La réflexion est présente tout au long de l’ouvrage, à la fois sur l’évolution de sa vision de la mort et dans le fait qu’il n’oublie pas qu’il écrit avec plus de 50 ans de distance sur ce qu’il a vécu. Il s’agit d’un travail rétrospectif, de reconstruction, avec toutes les limites que cela peut avoir.
Il nous permet aussi de percevoir l’évolution de la vision du jeune homme qu’il était, homme qui finit par s’abandonner, par accepter son destin. Et de faire apparaître cette approche de la mort que l’on retrouve dans de nombreux ouvrages : « Tant qu’elle frappait à nos côtés, nous nous méprenions sur elle : elle nous était comme un spectacle dramatique et bouleversant, auquel nous réagissions âprement, de toutes les forces de notre corps vivant. Il n’eût pu en être autrement. Nous nous imaginions à la place de l’homme abattu comme si cela nous eût été possible. C’est impossible, nous ne pouvions qu’imaginer ».

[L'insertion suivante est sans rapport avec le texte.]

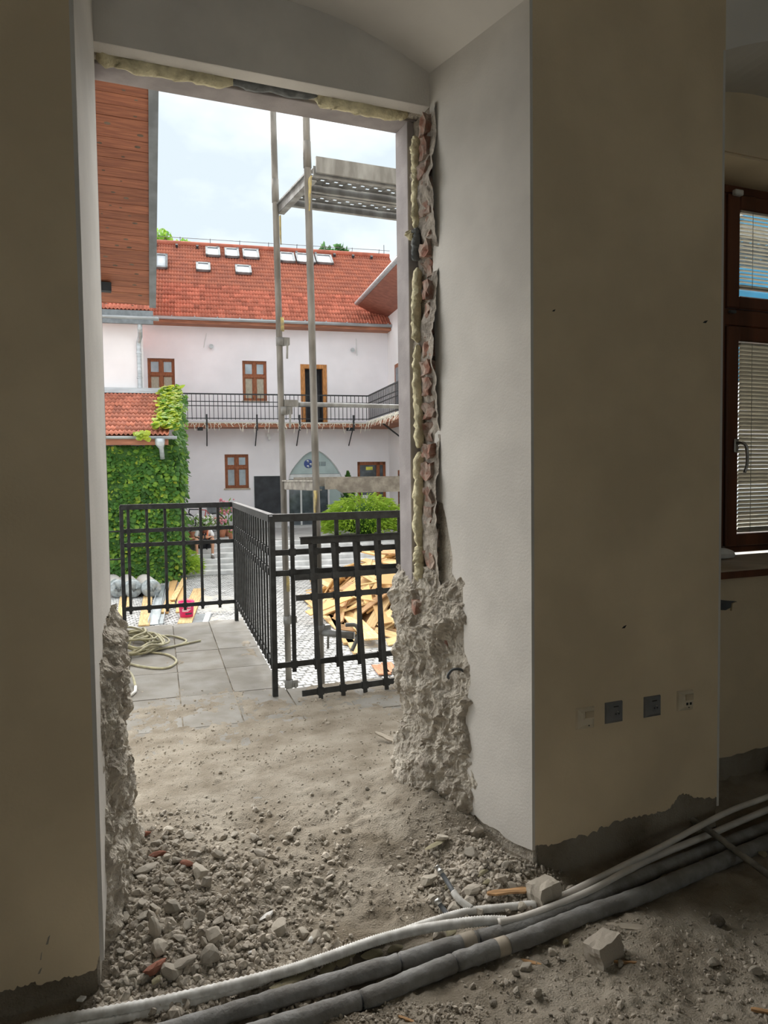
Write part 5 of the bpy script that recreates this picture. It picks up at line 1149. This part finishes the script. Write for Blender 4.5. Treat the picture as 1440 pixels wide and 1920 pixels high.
# ---------------- shrubs and potted plants
def juniper(name, s, off, z, rx, ry, h, n, label, mt='juniper', seed=1, blade=.22):
    t = fempty(name, s, off, z, label, 'shrub'); r_ = random.Random(seed); k = MB()
    for _ in range(n):
        a = r_.uniform(0, 2 * PI); q = math.sqrt(r_.random()); e = r_.uniform(.15, 1); x, y = math.cos(a) * q * rx, math.sin(a) * q * ry; zz = h * e * math.sqrt(max(0, 1 - q * q * .8)) + .05 * fr(x, y, seed, 4, 2)
        d = Vector((math.cos(a) * (.5 + q), math.sin(a) * (.5 + q) - .3, r_.uniform(.0, .9))).normalized(); s_ = d.cross(Vector((r_.gauss(0, 1), r_.gauss(0, 1), r_.gauss(0, 1)))).normalized(); L = blade * r_.uniform(.6, 1.3); p = Vector((x, y, max(zz, .02))); m_ = p + d * L * .55
        k.add([p, m_ + s_ * L * .11, p + d * L - Vector((0, 0, L * .25)), m_ - s_ * L * .11], [(0, 1, 2, 3)])
    tag(k.build('foliage', M[mt], t, False, False), kind='stuff'); k = MB(); k.lathe([(.03, 0), (rx * .5, h * .12), (rx * .62, h * .35), (rx * .45, h * .6), (.05, h * .8)], n=9)
    for i, v in enumerate(k.v): k.v[i] = (v[0], v[1] * ry / rx, v[2])
    k.build('branch_mass', M['leaf'], t, True)
    k = MB(); k.tube([(0, 0, -.02), (.05, 0, h * .4)], .05, 6); k.build('trunk', M['bark'], t)
jb = fl(atz(700, 1012, ZU)); juniper('juniper_bush', jb[0] + .15, -5.0, ZU, 1.35, .9, 1.35, 4200, 'spreading bright green juniper above the steps right of portal', 'juniper', 3, .26)
jl = fc(345, 1040, -7.7); juniper('juniper_bush', jl[0] - .1, -7.9, ZY, .55, .5, .75, 900, 'small yellow-green juniper between ivy and steps', 'juniper', 5, .2)
cp = fc(672, 930, -4.0); t = fempty('potted_cypress', cp[0], -2.2, ZU, 'narrow dark green potted cypress by the brown door', 'plant')
k = MB(); r_ = random.Random(2)
for _ in range(900):
    e = r_.random(); a = r_.uniform(0, 6.3); q = .26 * math.sin(PI * min(1, .15 + e * .85)) * r_.uniform(.6, 1); p = Vector((q * math.cos(a), q * math.sin(a), .35 + e * 1.75)); d = Vector((math.cos(a) * .5, math.sin(a) * .5, 1)).normalized(); s_ = d.cross(Vector((0, 0, 1))).normalized(); k.add([p, p + d * .06 + s_ * .03, p + d * .14, p + d * .06 - s_ * .03], [(0, 1, 2, 3)])
tag(k.build('foliage', M['leaf'], t, False, False), kind='stuff'); k = MB(); k.lathe([(.0, 0), (.16, 0), (.22, .36), (.18, .36), (.0, .33)], n=14); k.build('pot', M['planter_dark'], t, True)
k = MB(); k.tube([(0, 0, .3), (0, 0, 1.9)], [.05, .02], 6); k.build('trunk', M['bark'], t)
def pot_plant(name, u, v, off, label, h, w, flower, n=60, fl_n=14, pot='terracotta', pr=.16):
    s, z = fc(u, v, off); t = fempty(name, s, off, ZU, label, 'plant'); r_ = random.Random(u); k = MB(); k.lathe([(0, 0), (pr * .7, 0), (pr, pr * 1.6), (pr * .85, pr * 1.6), (0, pr * 1.4)], n=14); k.build('pot', M[pot], t, True); k = MB(); f_ = MB(); b0 = pr * 1.5
    for i in range(n):
        a = r_.uniform(0, 6.3); q = r_.random() ** .6; p = Vector((math.cos(a) * q * w, math.sin(a) * q * w * .7, b0 + h * r_.uniform(.1, 1) * (1 - .35 * q))); d = Vector((math.cos(a) * .7, math.sin(a) * .7, r_.uniform(.1, 1.2))).normalized(); s_ = d.cross(Vector((0, 0, 1))).normalized(); L = r_.uniform(.10, .2); k.add([p, p + d * L * .5 + s_ * L * .22, p + d * L, p + d * L * .5 - s_ * L * .22], [(0, 1, 2, 3)])
    for i in range(fl_n):
        a = r_.uniform(0, 6.3); q = r_.random() ** .6; p = Vector((math.cos(a) * q * w, math.sin(a) * q * w * .7 - .03, b0 + h * r_.uniform(.55, 1.08))); e = r_.uniform(.035, .06)
        f_.add([p + Vector((e, 0, 0)), p + Vector((0, -e, .01)), p + Vector((-e, 0, 0)), p + Vector((0, e, .01)), p + Vector((0, 0, e)), p - Vector((0, 0, e))], [(0, 1, 4), (1, 2, 4), (2, 3, 4), (3, 0, 4), (1, 0, 5), (2, 1, 5), (3, 2, 5), (0, 3, 5)])
    k.tube([(0, 0, b0 - .06), (0, 0, b0 + h * .6)], .012, 5)
    tag(k.build('leaves', M['leaf_light'], t, False, False), kind='stuff')
    if fl_n: tag(f_.build('flowers', M[flower], t, False, False), kind='stuff')
pot_plant('potted_oleander', 429, 990, -3.6, 'tall pink flowering oleander in a clay pot by the railing corner', .95, .42, 'flower_pink', 120, 44)
pot_plant('potted_flowers', 388, 995, -4.4, 'white flowering pot plant in front of the bicycle', .5, .32, 'flower_white', 90, 16)
pot_plant('potted_flowers', 362, 998, -4.6, 'leafy pot plant with pale blooms left of the seated person', .55, .36, 'flower_white', 90, 8)
pot_plant('potted_flowers', 436, 1004, -5.6, 'small clay pot with pink flowers beside the top step', .22, .14, 'flower_pink', 24, 10, pr=.14)
pot_plant('potted_flowers', 415, 992, -3.9, 'low pink flowering pot plant below the rear bicycle wheel', .4, .25, 'flower_pink', 40, 16)
s, z = fc(362, 1008, -5.9); t = fempty('clay_bowl', s, -5.9, ZU, 'wide clay bowl beside the seated person', 'pot'); k = MB(); k.lathe([(0, 0), (.12, 0), (.19, .16), (.17, .16), (0, .12)], n=14); k.build('bowl', M['terracotta'], t, True); k = MB(); k.lathe([(0, .13), (.165, .13)], n=14); k.build('soil', M['bark'], t)
s, z = fc(334, 985, -5.5); t = fempty('planter_box', s, -5.5, ZU, 'dark square planter half hidden behind the ivy', 'pot'); k = MB(); k.lathe([(0, 0), (.17, 0), (.2, .6), (.17, .6), (0, .5)], n=4); k.build('box', M['planter_dark'], t)
# ---------------- bicycle leaning at the house
bk = fempty('bicycle', fc(404, 982, -1.0)[0], -1.0, ZU, 'red and black bicycle parked against the house wall', 'bicycle')
def bb_(name, mb, m, sm=True): return mb.build(name, M[m], bk, sm)
r = .335; WB = -1.05
for x in (0, WB):
    wr = MB(); wr.tube([(x + math.cos(2 * PI * i / 28) * r, 0, r + .0 + math.sin(2 * PI * i / 28) * r) for i in range(28)], .024, 6, closed=True); w_ = bb_('wheel', wr, 'rubber')
    q = MB(); q.tube([(x + math.cos(2 * PI * i / 24) * .305, 0, r + math.sin(2 * PI * i / 24) * .305) for i in range(24)], .012, 5, closed=True)
    for i in range(14): a = 2 * PI * i / 14; q.tube([(x, .02 * (-1) ** i, r), (x + math.cos(a) * .3, 0, r + math.sin(a) * .3)], .003, 3)
    q.build('rim', M['aluminium'], w_, True)
bbk = (-.43, 0, .30); sta, hd0, hd1 = (-.52 + .06, 0, .82), (-.93, 0, .84), (-.955, 0, .70)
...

Et puis la force de ce petit livre est l’humanité qui s’en dégage. Caractéristique de « Ceux de 14 », on la retrouve sans arrêt, à travers les noms et la description faite, mais aussi parce que Genevoix nous entraîne vers ces hommes.
La livre s’achève avec d’autres pensées de Maurice Genevoix. Il écrit : « Ce soir, je songe à trois d’entre eux que nous avons vus « passer » ». « Ce soir », c’est le moment où il rédige ces mots et qui nous montre à quel point tout cela est ancré en lui de manière inaltérable. Il évoque les cauchemars à l’hôpital dans le livre ; ce livre nous montre que 50 ans après, il reste définitivement marqué même s’il ne souhaitait pas être vu simplement comme ce combattant de 14 dans sa vie quotidienne. Et on perçoit une fois encore que tout ce que l’on vient de lire à la force incroyable d’être une expérience vécue, non un roman. Ce qui est encore confirmé par les lignes qui terminent cet ouvrage, où il parle de ces trois hommes, et qui sont d’une émotion intense.
« Ce soir », c’est aussi le soir de sa vie, cette distance qui lui permet de reparler de tout cela, et d’aborder sans crainte la prochaine rencontre avec la mort.
- En guise de conclusion
Genevoix nous met face à ses expériences de la mort vécue et observée, mais avec la fluidité de l’écriture qu’on lui connaît et une humanité intacte. Une lecture complémentaire de l’incontournable « Ceux de 14 », mais un ouvrage qui peut être lu de manière indépendante également.
Une lecture rapide mais qui donne l’impression rare, une fois achevée, que l’on comprend mieux ce que vécurent ces hommes, bien que cela nous reste, et Genevoix nous le démontre fort bien, définitivement indicible.